◆ DIRECTIONS: Return, without pictures, the lines from the start of the data through the one that contains "return 0.0205 * (t ** 1.35)".

◆ STORED DATA:
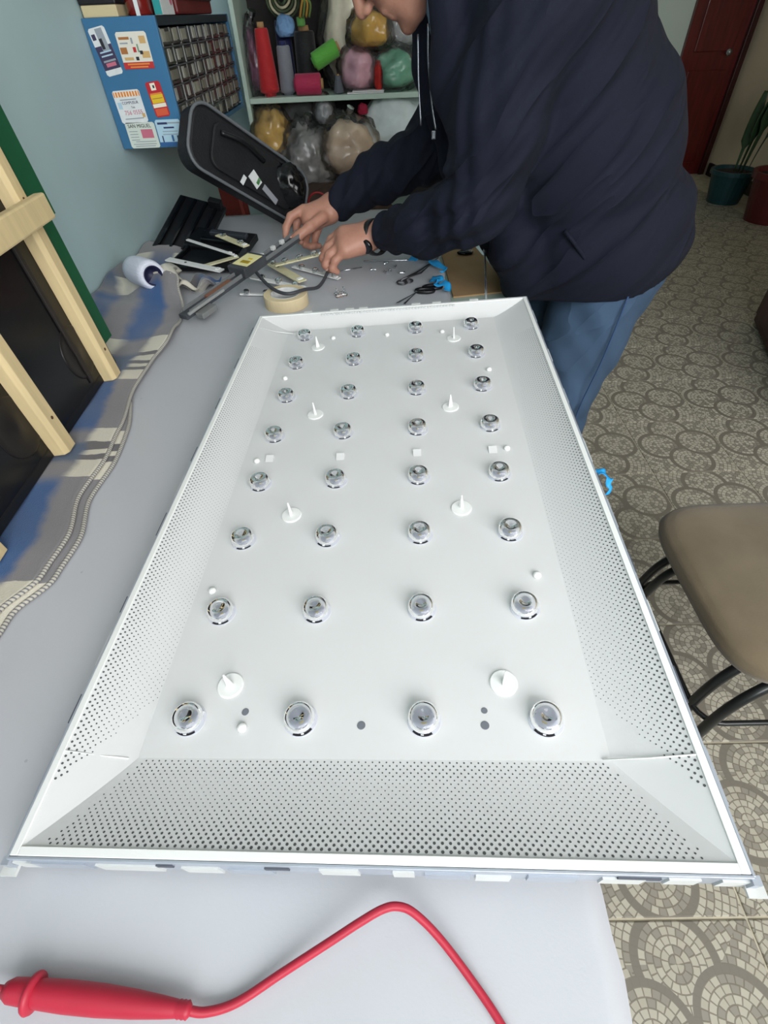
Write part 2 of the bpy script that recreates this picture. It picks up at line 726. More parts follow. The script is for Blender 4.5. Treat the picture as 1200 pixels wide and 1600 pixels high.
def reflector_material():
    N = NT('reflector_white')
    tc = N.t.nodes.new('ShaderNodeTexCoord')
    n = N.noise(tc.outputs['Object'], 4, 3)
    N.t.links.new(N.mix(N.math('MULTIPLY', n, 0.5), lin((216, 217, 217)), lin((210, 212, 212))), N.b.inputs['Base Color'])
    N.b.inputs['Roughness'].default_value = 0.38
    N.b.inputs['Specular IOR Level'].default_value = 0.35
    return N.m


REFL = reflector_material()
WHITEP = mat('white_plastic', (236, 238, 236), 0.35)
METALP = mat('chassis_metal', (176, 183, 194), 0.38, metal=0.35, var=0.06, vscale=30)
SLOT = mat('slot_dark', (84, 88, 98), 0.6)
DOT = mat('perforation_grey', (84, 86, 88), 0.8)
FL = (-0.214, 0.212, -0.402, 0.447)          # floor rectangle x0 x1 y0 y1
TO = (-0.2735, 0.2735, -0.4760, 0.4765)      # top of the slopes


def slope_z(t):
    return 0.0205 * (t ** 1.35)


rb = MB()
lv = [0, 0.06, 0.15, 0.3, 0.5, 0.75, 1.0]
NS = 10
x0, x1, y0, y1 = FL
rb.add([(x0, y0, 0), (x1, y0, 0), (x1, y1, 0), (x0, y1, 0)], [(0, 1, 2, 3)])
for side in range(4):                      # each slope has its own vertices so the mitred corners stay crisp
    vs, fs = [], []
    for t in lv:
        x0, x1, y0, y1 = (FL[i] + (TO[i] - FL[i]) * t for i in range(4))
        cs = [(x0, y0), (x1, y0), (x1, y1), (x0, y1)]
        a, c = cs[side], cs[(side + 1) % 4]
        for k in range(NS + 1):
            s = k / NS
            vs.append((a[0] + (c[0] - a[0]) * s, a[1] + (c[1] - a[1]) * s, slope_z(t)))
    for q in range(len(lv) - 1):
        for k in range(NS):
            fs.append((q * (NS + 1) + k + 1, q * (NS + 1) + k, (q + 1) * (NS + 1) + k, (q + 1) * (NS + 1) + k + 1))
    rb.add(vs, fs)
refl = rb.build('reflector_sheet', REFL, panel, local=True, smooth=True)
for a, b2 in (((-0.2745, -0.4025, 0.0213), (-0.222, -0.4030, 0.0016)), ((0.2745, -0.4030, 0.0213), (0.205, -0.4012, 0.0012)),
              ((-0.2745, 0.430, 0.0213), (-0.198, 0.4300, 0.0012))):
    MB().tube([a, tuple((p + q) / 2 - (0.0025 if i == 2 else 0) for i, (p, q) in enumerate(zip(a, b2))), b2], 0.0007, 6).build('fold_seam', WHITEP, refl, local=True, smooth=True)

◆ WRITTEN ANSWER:
Write part 2 of the bpy script that recreates this picture. It picks up at line 726. More parts follow. The script is for Blender 4.5. Treat the picture as 1200 pixels wide and 1600 pixels high.
def reflector_material():
    N = NT('reflector_white')
    tc = N.t.nodes.new('ShaderNodeTexCoord')
    n = N.noise(tc.outputs['Object'], 4, 3)
    N.t.links.new(N.mix(N.math('MULTIPLY', n, 0.5), lin((216, 217, 217)), lin((210, 212, 212))), N.b.inputs['Base Color'])
    N.b.inputs['Roughness'].default_value = 0.38
    N.b.inputs['Specular IOR Level'].default_value = 0.35
    return N.m


REFL = reflector_material()
WHITEP = mat('white_plastic', (236, 238, 236), 0.35)
METALP = mat('chassis_metal', (176, 183, 194), 0.38, metal=0.35, var=0.06, vscale=30)
SLOT = mat('slot_dark', (84, 88, 98), 0.6)
DOT = mat('perforation_grey', (84, 86, 88), 0.8)
FL = (-0.214, 0.212, -0.402, 0.447)          # floor rectangle x0 x1 y0 y1
TO = (-0.2735, 0.2735, -0.4760, 0.4765)      # top of the slopes


def slope_z(t):
    return 0.0205 * (t ** 1.35)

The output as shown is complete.